Levy shared his story at a movie event in Minturn over the summer, where restorative justice proponents invited the community to view “How to love your enemy,” a documentary about the Longmont Police Department’s effort to start using a restorative justice approach.

“The assailant, he ended up going to jail for 10 years, it never did anything for me and I actually ended up feeling bad for the guy,” Levy told producers from Free the People, the group that made “How to love your enemy.

The incident happened long before Levy moved to Eagle County.

“The only time I ever even saw (the assailant) was in court,” Levy said. “I never heard him say ‘I’m sorry,’ never heard him show any remorse or admit guilt because in the system that we have, it is detrimental to do that.
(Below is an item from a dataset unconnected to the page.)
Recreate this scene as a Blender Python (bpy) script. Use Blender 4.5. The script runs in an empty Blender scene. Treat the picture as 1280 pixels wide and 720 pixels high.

And so, I didn’t feel whole from that.”

Now a proponent of restorative justice, Levy says he wishes it was an option at that time.

“I would have probably gone that route,” he said. “And I want that to be an option for people in the future.”

In looking to the future, restorative justice proponents take a cue from the past.

“With its roots tracing back to wide range of indigenous practices, much of restorative justice as we implement it in the United States today has its origins in circles practiced by the plains people in North America, the Maori in New Zealand, and as Dr. Morris Jenkins has taught us, a variety of African communities,” Sered writes. “When we combine the inherent ability of human beings to participate in transforming him with some of the centuries old tools for doing so, we open pathways to safety and justice that are otherwise unavailable.”